Mr. Evennett: To ask the Secretary of State for Culture, Media and Sport what estimate he has made of the number of public houses which have closed in the last 12 months; and if he will make a statement.

Mr. Sutcliffe: The DCMS Statistical Bulletin on Alcohol, Entertainment and Late Night Refreshment does not identify the number of pubs in England and Wales; but rather the number of premises authorising the sale or supply of alcohol by means of a premises licence or a club premises certificate. We understand that CGA Strategy, the pub and drinks market analyst, which tracks the pub closure rate on behalf of the British Beer and Pub Association, currently estimates that between 51 and 53 pubs a week are closing. At 53 per week, the pub closure level would equate to around 2,750 per year.
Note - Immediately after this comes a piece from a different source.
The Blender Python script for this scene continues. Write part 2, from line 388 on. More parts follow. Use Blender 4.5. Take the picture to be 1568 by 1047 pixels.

Source

Let's run with the figure of 57,500 in 2007. At a rate of 4.78% of closures per year, the last one will close in 2244. Given that, to adapt the joke about the two Jews on a desert island joke, one needs to have a pub one does not go to, it is worse - there will only be one by 2223. We will be down to four figures by 2043 (which I *might* live to see), and three figures by 2090. If the rate continues to fall at 2,750 per year, the End of Days comes in 2027.

If this terrible set of events is not to come to pass, 'think globally, drink locally'.